LEIGH-FERMOR HOUSE
Superb home of British writer Patrick Leigh Fermor. Part of the Benaki Foundation museums. Reservations required.
This superb house (Οικία Λη Φέρμορ/Ikia Li Fermor) was the home of writer Patrick Leigh Fermor (1915-2011) and his wife, photographer Joan Leigh Fermor, née Eyres-Monsell (1912-2003), both British. Renovated and open to the public since 2019, it is part of the Benaki Foundation. As the property is also available to rent, reservations must be made on the Benaki Museums website for the guided tour. Patrick and Joan Leigh Fermor bought the land in 1962 and commissioned architect Nikos Hadjimichalis (1923-1986) to design what became their main residence. Built in the Maniote style from 1964 onwards using stone from Ottoman buildings in Kalamata, the house and its outbuildings blend beautifully into the landscape. Surrounded by a garden on a hillside drowned in laurel, cypress, olive and pomegranate trees, they offer beautiful views of Kalamitsi Bay and the islet of Meropi. The interior of the main house is uncluttered. Here we discover the writer's library and study.
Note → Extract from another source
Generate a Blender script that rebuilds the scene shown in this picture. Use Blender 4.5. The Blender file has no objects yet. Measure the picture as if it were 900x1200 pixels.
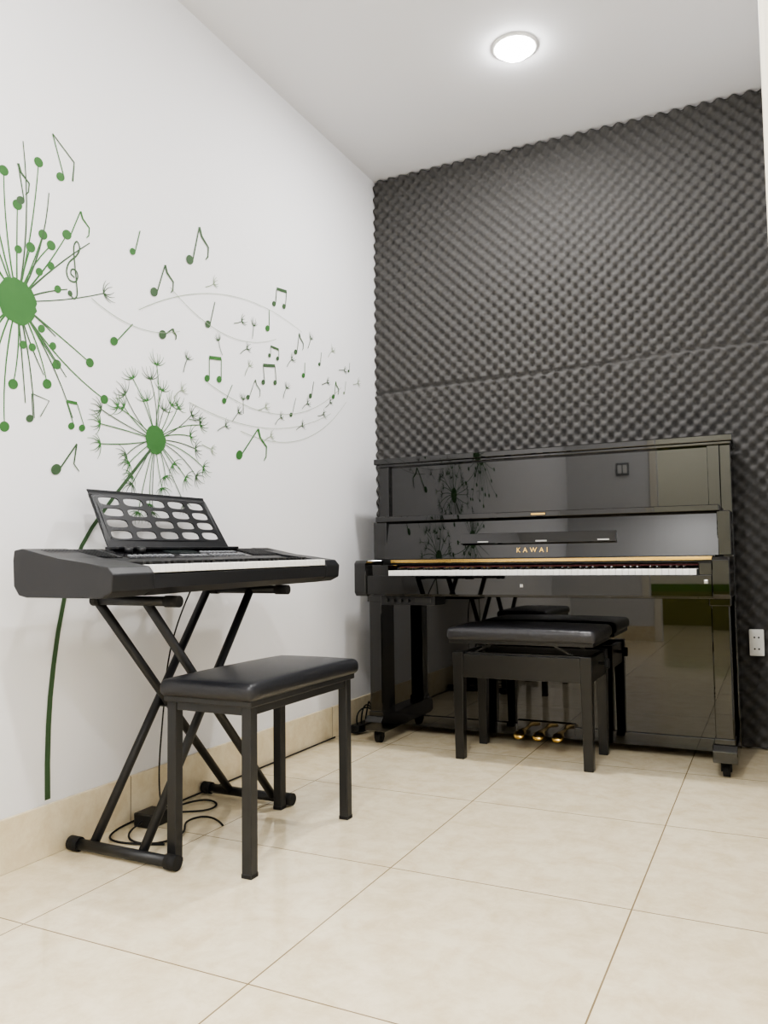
import bpy, bmesh, math, random
from mathutils import Vector, Matrix
random.seed(7)
scene=bpy.context.scene
COL=bpy.context.collection
# ------------------------------------------------------------------ camera
F=937.0
Yc=Vector((458,-50,-F)).normalized()
Xc=Vector((1925,80,F)); Xc=(Xc-Yc*Xc.dot(Yc)).normalized()
Zc=Xc.cross(Yc).normalized()
R=Matrix((Xc,Yc,Zc))
cam=bpy.data.cameras.new("camera"); co=bpy.data.objects.new("camera",cam); COL.objects.link(co)
cam.sensor_fit='VERTICAL'; cam.sensor_height=36; cam.lens=36*F/1200; cam.clip_start=0.02
co.matrix_world=Matrix.Translation((1.83,0,0.8))@R.to_4x4()
scene.camera=co
scene.view_settings.view_transform='AgX'
scene.view_settings.look='AgX - Medium High Contrast'
scene.view_settings.exposure=0.95

# ------------------------------------------------------------------ materials
def srgb(r,g,b):
    f=lambda c:(c/255/12.92) if c/255<=0.04045 else ((c/255+0.055)/1.055)**2.4
    return (f(r),f(g),f(b),1)
def mat(name,col,rough=0.5,metal=0.0,coat=0.0,spec=0.5,noise=None,bump=None):
    m=bpy.data.materials.new(name); m.use_nodes=True; nt=m.node_tree
    b=nt.nodes["Principled BSDF"]
    b.inputs["Base Color"].default_value=col
    b.inputs["Roughness"].default_value=rough
    b.inputs["Metallic"].default_value=metal
    b.inputs["Coat Weight"].default_value=coat
    b.inputs["Coat Roughness"].default_value=0.02
    b.inputs["Specular IOR Level"].default_value=spec
    tc=nt.nodes.new("ShaderNodeTexCoord")
    if noise:
        scale,col2=noise
        n=nt.nodes.new("ShaderNodeTexNoise"); n.inputs["Scale"].default_value=scale; n.inputs["Detail"].default_value=4
        r=nt.nodes.new("ShaderNodeMix"); r.data_type='RGBA'
        r.inputs[6].default_value=col; r.inputs[7].default_value=col2
        nt.links.new(tc.outputs["Object"],n.inputs["Vector"]); nt.links.new(n.outputs["Fac"],r.inputs[0]); nt.links.new(r.outputs[2],b.inputs["Base Color"])
    if bump:
        scale,st,dist=bump
        n=nt.nodes.new("ShaderNodeTexNoise"); n.inputs["Scale"].default_value=scale; n.inputs["Detail"].default_value=5
        bp=nt.nodes.new("ShaderNodeBump"); bp.inputs["Strength"].default_value=st; bp.inputs["Distance"].default_value=dist
        nt.links.new(tc.outputs["Object"],n.inputs["Vector"]); nt.links.new(n.outputs["Fac"],bp.inputs["Height"]); nt.links.new(bp.outputs["Normal"],b.inputs["Normal"])
    return m
M_wall=mat("wall_paint",srgb(238,238,240),0.75,spec=0.3,bump=(60,0.06,0.002))
M_wall2=mat("wall_paint_grey",srgb(225,225,225),0.8,spec=0.3)
M_ceil=mat("ceiling_paint",srgb(232,232,234),0.85,spec=0.2,bump=(40,0.05,0.002))
M_foam=mat("acoustic_foam",srgb(86,85,84),0.9,spec=0.22,noise=(90,srgb(74,73,72)),bump=(300,0.3,0.002))
M_lac=mat("black_lacquer",(0.0012,0.0012,0.0012,1),0.02,spec=0.75)
M_lacs=mat("black_satin_wood",(0.005,0.005,0.005,1),0.28)
M_ivory=mat("white_key",srgb(240,240,236),0.25)
M_bkey=mat("black_key",(0.005,0.005,0.005,1),0.3)
M_gold=mat("brass",srgb(218,184,112),0.25,metal=1.0)
M_felt=mat("red_felt",srgb(60,20,20),0.95)
M_plas=mat("black_plastic",srgb(24,25,28),0.42,bump=(400,0.15,0.001))
M_plas2=mat("dark_plastic_gloss",srgb(14,14,17),0.2)
M_btn=mat("grey_button",srgb(130,132,136),0.5)
M_lcd=mat("lcd_glass",srgb(50,56,56),0.15)
M_tube=mat("black_powder_coat",srgb(26,27,29),0.45)
M_rub=mat("rubber",srgb(14,14,14),0.8)
M_leath=mat("black_leatherette",srgb(28,29,33),0.36,bump=(220,0.35,0.002))
M_satin=mat("black_bench_leather",srgb(42,42,45),0.32,bump=(45,0.5,0.006))
M_steel=mat("steel",srgb(180,180,180),0.3,metal=1.0)
M_dsteel=mat("dark_steel",srgb(70,70,70),0.4,metal=1.0)
M_white=mat("white_plastic",srgb(240,240,236),0.35)
M_dark=mat("socket_hole",(0.01,0.01,0.01,1),0.6)
M_green=mat("decal_green",srgb(62,112,54),0.7,noise=(8,srgb(50,98,46)))
M_dgreen=mat("decal_dark_green",srgb(60,86,56),0.7)
M_lgreen=mat("decal_pale_green",srgb(140,155,130),0.8)
M_frame=mat("door_frame_paint",srgb(238,233,218),0.45)

def tile_mat(name,x0,px,y0,py,rough,axis_xy=True):
    m=bpy.data.materials.new(name); m.use_nodes=True; nt=m.node_tree; L=nt.links
    b=nt.nodes["Principled BSDF"]; tc=nt.nodes.new("ShaderNodeTexCoord")
    sep=nt.nodes.new("ShaderNodeSeparateXYZ"); L.new(tc.outputs["Object"],sep.inputs[0])
    def math_(op,a,bv=None):
        n=nt.nodes.new("ShaderNodeMath"); n.operation=op
        if isinstance(a,(int,float)): n.inputs[0].default_value=a
        else: L.new(a,n.inputs[0])
        if bv is not None:
            if isinstance(bv,(int,float)): n.inputs[1].default_value=bv
            else: L.new(bv,n.inputs[1])
        return n.outputs[0]
    def axis(sock,o,p):
        s=math_('DIVIDE',math_('SUBTRACT',sock,o),p)
        fr=math_('FRACT',math_('ADD',s,100.0))
        d=math_('MINIMUM',fr,math_('SUBTRACT',1.0,fr))
        return math_('MULTIPLY',d,p), math_('FLOOR',s)
    dy,iy=axis(sep.outputs[1],y0,py)
    if axis_xy:
        dx,ix=axis(sep.outputs[0],x0,px); d=math_('MINIMUM',dx,dy)
    else:
        d=dy; ix=0.0
    g=math_('LESS_THAN',d,0.0017)
    comb=nt.nodes.new("ShaderNodeCombineXYZ")
    if not isinstance(ix,float): L.new(math_('MULTIPLY',ix,3.7),comb.inputs[0])
    L.new(math_('MULTIPLY',iy,5.3),comb.inputs[1])
    add=nt.nodes.new("ShaderNodeVectorMath"); add.operation='ADD'; L.new(tc.outputs["Object"],add.inputs[0]); L.new(comb.outputs[0],add.inputs[1])
    n=nt.nodes.new("ShaderNodeTexNoise"); n.inputs["Scale"].default_value=12; n.inputs["Detail"].default_value=10; n.inputs["Roughness"].default_value=0.74; n.inputs["Distortion"].default_value=0.3
    L.new(add.outputs[0],n.inputs["Vector"])
    cr=nt.nodes.new("ShaderNodeValToRGB"); e=cr.color_ramp.elements
    e[0].position=0.36; e[0].color=srgb(222,206,172); e[1].position=0.60; e[1].color=srgb(238,226,197)
    L.new(n.outputs["Fac"],cr.inputs[0])
    mx=nt.nodes.new("ShaderNodeMix"); mx.data_type='RGBA'; L.new(g,mx.inputs[0]); L.new(cr.outputs[0],mx.inputs[6]); mx.inputs[7].default_value=srgb(138,121,92)
    L.new(mx.outputs[2],b.inputs["Base Color"])
    b.inputs["Roughness"].default_value=rough
    return m
M_floor=tile_mat("polished_cream_tile",0.296,0.606,1.29,0.628,0.07)
M_base=tile_mat("baseboard_tile",0,1,1.29,0.628,0.3,axis_xy=False)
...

It was here that Sir Leigh Fermor wrote most of his work: memories of his crossing of Europe on foot in the 1930s, his involvement with Greek and Albanian resistance fighters as a secret agent during the Second World War... Among the rare works translated into French is Enlever un général (Nevicata, 2016), in which Fermor recounts his great feat of arms: the abduction of German general Heinrich Kreipe, in Crete, in 1944.